Burberry, la pratica odiosa che fa infuriare tutti è uno schiaffo alla povertà (2 / 2)

Da questa notizia si possono trarre diverse conclusioni. Le grandi case di moda preferiscono bruciare i capi che in determinate zone non vendono piuttosto che mandarli agli outlet o in quei canali non del tutto legali, in cui i prezzi sono decisamente più bassi. Questo allo scopo di difendere l’esclusività del marchio, per impedire che vengano vendute a prezzi stracciati o che, peggio ancora, vengano contraffatti. Oppure, secondo qualcuno, anche per impedire che un accessorio ‘iconico’ diventi alla portata di tutti, perdendo esclusività.

Quel che è certo è che le associazioni ambientaliste e molti opinionisti in generale hanno protestato in maniera vivace. Non è accettabile, secondo loro, che dei vestiti intatti e funzionali vengano bruciati e quindi vadano a minacciare un ambiente già piuttosto rovinato dalla mano umana. Bruciare vestiti e borse vecchie di pochi anni sarebbe uno ‘schiaffo alla miseria’.
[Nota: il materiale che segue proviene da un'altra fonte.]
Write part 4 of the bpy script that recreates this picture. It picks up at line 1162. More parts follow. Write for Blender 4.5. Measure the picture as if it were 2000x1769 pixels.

Eppure le aziende, specialmente quelle di lusso, adottano questa tattica di ‘distruzione degli stock’ in maniera sempre più frequente. A loro avviso si tratta di un’azione preventiva, volta a impedire la contraffazione e a proteggere la proprietà intellettuale. Burberry ha aggiunto che le società incaricate di bruciare i propri capi invenduti sono ‘all’avanguardia’, controllano minuziosamente il processo di combustione e ne ricavano energia. Inoltre, dal 2017, i prodotti in pelle vengono dati a Elvis&Kresse, un’azienda specializzata nel riciclo di prodotti di moda scartati.